Required task: Begin with the first line of the listing and quote every line through the one containing "o.scale = (1.25,)*3"; give only those lines.
+++ Provided information +++
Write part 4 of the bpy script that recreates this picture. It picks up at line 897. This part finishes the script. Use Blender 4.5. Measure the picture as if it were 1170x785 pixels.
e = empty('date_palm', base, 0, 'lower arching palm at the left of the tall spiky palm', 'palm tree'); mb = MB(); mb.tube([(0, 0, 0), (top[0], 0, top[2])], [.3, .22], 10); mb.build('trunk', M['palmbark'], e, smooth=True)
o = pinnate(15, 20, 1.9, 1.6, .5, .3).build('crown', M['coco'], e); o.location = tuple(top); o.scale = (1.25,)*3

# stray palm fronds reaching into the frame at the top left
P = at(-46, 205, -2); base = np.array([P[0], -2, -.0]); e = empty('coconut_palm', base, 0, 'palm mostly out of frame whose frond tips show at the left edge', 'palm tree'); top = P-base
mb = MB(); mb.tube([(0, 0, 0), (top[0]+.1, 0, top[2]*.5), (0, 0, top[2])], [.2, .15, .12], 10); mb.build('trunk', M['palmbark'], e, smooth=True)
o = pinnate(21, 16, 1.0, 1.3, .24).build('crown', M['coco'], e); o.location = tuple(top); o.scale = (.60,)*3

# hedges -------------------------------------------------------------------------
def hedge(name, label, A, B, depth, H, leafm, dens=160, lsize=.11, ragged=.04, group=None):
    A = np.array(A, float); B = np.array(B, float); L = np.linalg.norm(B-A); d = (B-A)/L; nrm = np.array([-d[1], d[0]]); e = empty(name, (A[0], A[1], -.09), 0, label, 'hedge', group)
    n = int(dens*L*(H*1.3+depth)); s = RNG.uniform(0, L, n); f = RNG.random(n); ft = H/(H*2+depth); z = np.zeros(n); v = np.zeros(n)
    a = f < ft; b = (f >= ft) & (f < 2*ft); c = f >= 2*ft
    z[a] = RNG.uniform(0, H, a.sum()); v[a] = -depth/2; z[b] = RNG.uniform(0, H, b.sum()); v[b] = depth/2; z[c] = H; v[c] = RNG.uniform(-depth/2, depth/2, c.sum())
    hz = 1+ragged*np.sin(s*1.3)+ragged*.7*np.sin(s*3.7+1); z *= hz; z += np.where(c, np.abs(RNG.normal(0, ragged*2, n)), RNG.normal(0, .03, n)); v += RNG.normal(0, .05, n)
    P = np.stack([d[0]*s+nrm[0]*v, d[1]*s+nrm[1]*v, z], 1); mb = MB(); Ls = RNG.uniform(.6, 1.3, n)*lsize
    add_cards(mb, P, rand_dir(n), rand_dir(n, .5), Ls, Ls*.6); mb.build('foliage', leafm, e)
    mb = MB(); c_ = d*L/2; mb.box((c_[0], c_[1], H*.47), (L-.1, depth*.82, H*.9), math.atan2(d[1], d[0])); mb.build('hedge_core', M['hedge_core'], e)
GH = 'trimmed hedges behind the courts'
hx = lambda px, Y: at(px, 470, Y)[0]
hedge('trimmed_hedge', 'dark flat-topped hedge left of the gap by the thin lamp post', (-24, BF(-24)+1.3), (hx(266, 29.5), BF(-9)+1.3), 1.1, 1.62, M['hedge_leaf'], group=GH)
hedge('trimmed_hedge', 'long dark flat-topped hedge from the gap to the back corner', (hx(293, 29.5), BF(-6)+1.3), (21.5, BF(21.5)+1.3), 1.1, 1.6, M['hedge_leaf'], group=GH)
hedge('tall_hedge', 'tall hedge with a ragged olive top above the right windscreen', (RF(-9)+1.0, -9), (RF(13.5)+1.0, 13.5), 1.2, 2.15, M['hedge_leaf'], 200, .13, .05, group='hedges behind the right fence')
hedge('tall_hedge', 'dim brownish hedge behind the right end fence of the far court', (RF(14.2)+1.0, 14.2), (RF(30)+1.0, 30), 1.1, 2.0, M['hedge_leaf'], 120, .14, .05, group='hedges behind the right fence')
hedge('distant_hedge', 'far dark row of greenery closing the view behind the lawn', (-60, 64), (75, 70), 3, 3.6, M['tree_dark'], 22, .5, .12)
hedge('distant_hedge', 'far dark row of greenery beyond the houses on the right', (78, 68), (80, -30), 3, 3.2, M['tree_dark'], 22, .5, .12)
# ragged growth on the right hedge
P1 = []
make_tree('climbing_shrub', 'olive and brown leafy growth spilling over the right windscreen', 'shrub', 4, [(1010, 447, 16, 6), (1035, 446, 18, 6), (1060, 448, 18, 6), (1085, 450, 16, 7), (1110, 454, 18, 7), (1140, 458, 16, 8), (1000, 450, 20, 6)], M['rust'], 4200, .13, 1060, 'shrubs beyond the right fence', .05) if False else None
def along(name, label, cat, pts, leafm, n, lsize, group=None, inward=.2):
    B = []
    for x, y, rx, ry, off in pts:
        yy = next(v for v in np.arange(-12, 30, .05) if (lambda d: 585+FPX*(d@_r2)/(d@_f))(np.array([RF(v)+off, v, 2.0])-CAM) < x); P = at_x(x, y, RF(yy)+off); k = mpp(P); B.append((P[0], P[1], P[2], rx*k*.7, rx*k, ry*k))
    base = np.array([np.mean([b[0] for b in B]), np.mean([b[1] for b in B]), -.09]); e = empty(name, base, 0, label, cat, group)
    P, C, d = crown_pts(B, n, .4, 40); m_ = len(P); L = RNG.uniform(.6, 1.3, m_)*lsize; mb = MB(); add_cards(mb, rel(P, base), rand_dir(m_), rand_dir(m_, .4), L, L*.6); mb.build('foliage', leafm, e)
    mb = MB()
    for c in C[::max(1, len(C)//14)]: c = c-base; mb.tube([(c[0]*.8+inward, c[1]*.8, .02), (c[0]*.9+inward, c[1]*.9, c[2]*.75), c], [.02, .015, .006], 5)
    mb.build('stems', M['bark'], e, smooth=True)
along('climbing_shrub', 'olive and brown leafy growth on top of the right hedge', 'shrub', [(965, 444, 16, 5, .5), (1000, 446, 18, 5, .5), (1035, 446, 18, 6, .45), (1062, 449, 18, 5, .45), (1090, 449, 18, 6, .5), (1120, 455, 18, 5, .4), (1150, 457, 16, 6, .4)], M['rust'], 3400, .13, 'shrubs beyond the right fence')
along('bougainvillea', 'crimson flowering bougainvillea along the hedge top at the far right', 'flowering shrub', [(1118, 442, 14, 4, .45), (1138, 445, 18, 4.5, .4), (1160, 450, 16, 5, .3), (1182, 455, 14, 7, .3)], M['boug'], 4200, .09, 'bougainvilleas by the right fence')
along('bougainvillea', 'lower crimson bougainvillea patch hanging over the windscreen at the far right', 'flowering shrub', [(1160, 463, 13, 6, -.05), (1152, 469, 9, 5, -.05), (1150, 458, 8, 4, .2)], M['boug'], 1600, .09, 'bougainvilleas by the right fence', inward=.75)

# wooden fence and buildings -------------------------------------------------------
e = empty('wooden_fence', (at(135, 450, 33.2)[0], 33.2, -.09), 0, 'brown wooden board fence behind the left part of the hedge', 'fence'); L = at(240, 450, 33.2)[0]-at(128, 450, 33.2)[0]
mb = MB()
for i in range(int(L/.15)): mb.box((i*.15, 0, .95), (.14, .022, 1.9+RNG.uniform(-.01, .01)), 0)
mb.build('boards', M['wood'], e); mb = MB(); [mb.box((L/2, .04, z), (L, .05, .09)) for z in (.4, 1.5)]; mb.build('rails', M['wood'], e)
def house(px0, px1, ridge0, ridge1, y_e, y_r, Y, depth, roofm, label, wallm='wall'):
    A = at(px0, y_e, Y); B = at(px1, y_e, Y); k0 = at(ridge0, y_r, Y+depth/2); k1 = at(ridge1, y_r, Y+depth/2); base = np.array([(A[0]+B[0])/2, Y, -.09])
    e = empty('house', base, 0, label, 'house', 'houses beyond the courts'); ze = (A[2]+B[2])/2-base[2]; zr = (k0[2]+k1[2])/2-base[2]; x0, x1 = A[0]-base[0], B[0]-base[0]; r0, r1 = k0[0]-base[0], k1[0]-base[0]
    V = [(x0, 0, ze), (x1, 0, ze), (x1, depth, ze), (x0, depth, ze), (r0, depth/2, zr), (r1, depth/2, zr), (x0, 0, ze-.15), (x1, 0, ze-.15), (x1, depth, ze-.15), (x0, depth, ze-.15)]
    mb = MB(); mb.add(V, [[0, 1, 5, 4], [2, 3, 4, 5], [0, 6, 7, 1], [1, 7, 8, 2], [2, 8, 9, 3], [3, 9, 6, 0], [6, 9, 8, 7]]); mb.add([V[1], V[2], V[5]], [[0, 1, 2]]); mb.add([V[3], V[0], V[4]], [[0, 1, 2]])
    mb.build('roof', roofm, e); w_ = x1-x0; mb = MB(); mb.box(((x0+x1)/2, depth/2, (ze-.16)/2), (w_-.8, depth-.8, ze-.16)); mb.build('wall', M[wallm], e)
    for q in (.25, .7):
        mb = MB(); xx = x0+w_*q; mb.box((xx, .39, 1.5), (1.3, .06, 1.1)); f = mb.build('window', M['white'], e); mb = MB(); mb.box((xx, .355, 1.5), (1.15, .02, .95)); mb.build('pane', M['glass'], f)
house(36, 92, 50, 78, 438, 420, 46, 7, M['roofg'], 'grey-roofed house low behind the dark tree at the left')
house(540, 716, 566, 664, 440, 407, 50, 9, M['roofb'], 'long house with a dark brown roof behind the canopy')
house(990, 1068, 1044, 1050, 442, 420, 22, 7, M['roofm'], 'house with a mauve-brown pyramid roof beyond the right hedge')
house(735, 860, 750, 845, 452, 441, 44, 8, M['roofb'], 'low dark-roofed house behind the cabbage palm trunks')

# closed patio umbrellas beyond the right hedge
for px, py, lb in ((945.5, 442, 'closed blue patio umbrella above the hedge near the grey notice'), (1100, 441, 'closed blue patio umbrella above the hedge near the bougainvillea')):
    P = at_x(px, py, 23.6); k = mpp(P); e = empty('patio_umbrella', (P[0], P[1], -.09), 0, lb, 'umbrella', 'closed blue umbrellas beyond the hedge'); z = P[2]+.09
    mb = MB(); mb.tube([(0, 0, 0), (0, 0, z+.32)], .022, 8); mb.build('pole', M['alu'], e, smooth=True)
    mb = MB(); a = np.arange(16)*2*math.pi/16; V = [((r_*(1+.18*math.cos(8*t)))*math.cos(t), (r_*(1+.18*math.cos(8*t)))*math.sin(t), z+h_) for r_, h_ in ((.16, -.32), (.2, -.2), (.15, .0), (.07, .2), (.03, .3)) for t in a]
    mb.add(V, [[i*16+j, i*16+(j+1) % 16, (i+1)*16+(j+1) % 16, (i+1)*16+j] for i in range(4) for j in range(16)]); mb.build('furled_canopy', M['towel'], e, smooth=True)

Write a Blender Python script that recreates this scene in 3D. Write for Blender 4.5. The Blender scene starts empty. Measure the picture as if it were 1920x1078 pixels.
+++
Answer for the task:
Write part 4 of the bpy script that recreates this picture. It picks up at line 897. This part finishes the script. Use Blender 4.5. Measure the picture as if it were 1170x785 pixels.
e = empty('date_palm', base, 0, 'lower arching palm at the left of the tall spiky palm', 'palm tree'); mb = MB(); mb.tube([(0, 0, 0), (top[0], 0, top[2])], [.3, .22], 10); mb.build('trunk', M['palmbark'], e, smooth=True)
o = pinnate(15, 20, 1.9, 1.6, .5, .3).build('crown', M['coco'], e); o.location = tuple(top); o.scale = (1.25,)*3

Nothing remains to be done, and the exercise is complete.